-- Start of Supplied material --

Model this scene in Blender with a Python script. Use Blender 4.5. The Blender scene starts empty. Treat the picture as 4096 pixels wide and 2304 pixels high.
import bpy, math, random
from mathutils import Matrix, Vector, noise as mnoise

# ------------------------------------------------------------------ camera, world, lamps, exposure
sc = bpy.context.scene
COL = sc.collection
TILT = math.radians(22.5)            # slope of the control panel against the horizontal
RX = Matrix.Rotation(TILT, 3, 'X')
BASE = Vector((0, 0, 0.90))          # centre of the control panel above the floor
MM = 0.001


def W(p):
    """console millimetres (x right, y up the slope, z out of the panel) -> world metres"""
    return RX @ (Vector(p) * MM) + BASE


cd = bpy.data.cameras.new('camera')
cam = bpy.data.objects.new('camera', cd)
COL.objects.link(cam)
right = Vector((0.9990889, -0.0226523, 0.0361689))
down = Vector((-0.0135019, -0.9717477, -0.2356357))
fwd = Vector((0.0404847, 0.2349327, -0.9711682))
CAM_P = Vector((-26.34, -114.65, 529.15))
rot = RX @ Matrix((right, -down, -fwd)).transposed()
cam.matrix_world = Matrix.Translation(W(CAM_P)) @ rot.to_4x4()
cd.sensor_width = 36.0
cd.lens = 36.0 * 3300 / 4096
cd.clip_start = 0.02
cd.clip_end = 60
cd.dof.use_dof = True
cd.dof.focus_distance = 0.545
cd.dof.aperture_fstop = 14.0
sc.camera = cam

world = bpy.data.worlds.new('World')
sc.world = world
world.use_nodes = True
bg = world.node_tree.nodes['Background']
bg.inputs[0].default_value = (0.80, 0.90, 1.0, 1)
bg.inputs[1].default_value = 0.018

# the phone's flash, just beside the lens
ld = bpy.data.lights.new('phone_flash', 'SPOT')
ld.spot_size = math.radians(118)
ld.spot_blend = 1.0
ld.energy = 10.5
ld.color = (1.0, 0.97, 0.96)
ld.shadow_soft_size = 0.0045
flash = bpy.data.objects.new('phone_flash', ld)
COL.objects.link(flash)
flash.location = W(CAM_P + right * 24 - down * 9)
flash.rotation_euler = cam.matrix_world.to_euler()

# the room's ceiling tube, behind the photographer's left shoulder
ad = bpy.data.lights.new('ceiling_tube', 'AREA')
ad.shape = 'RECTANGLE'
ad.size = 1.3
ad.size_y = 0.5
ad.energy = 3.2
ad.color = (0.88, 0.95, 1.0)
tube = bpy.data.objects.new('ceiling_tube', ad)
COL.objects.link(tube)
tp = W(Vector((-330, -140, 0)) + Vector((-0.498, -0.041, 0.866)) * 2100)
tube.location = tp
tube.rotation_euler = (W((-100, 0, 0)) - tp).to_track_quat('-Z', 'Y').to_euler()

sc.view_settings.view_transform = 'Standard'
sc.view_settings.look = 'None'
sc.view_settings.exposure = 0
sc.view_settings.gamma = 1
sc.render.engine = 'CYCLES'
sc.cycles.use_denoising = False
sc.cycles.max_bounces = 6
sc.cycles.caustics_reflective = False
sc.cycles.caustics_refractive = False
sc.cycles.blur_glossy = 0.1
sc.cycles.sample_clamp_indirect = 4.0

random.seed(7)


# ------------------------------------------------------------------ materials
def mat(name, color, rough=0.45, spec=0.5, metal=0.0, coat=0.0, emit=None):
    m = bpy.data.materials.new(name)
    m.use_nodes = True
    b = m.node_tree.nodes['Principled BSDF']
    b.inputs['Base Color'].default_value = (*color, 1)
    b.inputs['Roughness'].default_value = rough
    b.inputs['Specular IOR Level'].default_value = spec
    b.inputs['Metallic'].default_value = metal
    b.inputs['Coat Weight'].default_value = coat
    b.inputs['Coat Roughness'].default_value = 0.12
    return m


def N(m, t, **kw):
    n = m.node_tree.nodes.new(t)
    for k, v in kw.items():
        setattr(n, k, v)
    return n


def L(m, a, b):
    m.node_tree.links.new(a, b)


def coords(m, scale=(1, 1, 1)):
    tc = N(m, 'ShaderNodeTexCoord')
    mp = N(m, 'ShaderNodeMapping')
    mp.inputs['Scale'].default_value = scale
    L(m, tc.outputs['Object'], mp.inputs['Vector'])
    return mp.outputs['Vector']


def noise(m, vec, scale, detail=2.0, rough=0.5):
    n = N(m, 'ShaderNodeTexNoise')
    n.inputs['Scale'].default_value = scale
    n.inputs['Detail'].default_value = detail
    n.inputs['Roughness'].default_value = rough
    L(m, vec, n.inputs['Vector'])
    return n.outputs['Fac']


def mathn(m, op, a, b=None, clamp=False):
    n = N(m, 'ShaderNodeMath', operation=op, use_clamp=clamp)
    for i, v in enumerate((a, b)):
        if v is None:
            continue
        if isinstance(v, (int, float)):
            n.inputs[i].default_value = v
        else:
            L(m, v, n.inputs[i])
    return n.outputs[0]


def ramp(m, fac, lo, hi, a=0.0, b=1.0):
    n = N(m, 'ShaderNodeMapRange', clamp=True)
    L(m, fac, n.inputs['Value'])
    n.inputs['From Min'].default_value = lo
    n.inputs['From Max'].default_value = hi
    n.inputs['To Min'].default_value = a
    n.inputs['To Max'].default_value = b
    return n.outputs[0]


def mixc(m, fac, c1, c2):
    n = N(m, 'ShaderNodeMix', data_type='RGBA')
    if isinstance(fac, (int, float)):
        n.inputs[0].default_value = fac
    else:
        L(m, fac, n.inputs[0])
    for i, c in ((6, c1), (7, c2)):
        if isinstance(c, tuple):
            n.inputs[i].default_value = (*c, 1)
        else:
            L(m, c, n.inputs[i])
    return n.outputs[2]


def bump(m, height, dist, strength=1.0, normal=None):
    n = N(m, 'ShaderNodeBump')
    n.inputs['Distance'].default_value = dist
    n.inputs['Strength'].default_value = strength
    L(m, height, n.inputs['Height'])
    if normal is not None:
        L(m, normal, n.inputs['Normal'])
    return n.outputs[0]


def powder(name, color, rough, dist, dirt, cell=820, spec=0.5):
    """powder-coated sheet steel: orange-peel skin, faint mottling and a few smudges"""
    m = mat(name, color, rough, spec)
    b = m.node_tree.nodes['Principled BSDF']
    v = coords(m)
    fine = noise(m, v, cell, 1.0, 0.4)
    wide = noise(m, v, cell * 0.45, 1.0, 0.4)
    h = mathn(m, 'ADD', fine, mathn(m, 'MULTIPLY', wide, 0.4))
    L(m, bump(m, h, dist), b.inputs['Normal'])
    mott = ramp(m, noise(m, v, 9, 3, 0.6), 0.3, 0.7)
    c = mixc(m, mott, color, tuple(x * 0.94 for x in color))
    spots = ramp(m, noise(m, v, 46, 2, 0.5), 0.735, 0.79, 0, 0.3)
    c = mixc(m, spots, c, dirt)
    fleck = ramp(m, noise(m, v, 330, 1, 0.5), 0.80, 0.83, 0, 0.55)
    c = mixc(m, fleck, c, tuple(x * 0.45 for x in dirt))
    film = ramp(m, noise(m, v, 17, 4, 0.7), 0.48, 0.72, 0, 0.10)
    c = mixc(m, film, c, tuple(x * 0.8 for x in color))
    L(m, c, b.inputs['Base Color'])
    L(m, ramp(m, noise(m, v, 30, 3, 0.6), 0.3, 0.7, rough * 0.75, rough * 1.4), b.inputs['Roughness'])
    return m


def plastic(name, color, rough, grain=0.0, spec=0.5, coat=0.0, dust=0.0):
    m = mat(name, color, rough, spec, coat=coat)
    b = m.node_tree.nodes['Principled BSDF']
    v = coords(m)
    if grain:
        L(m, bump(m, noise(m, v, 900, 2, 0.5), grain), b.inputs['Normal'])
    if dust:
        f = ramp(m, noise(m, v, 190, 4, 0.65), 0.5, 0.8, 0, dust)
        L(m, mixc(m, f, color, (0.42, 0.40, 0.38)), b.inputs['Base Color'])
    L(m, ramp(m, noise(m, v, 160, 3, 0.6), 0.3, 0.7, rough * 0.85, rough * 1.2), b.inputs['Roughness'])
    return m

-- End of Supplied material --

- _Aim of the exercise_
What you return should be the lines from the start of the data through the line with "from mathutils import", quoted exactly and nothing more.

- _Finished exercise_
Model this scene in Blender with a Python script. Use Blender 4.5. The Blender scene starts empty. Treat the picture as 4096 pixels wide and 2304 pixels high.
import bpy, math, random
from mathutils import Matrix, Vector, noise as mnoise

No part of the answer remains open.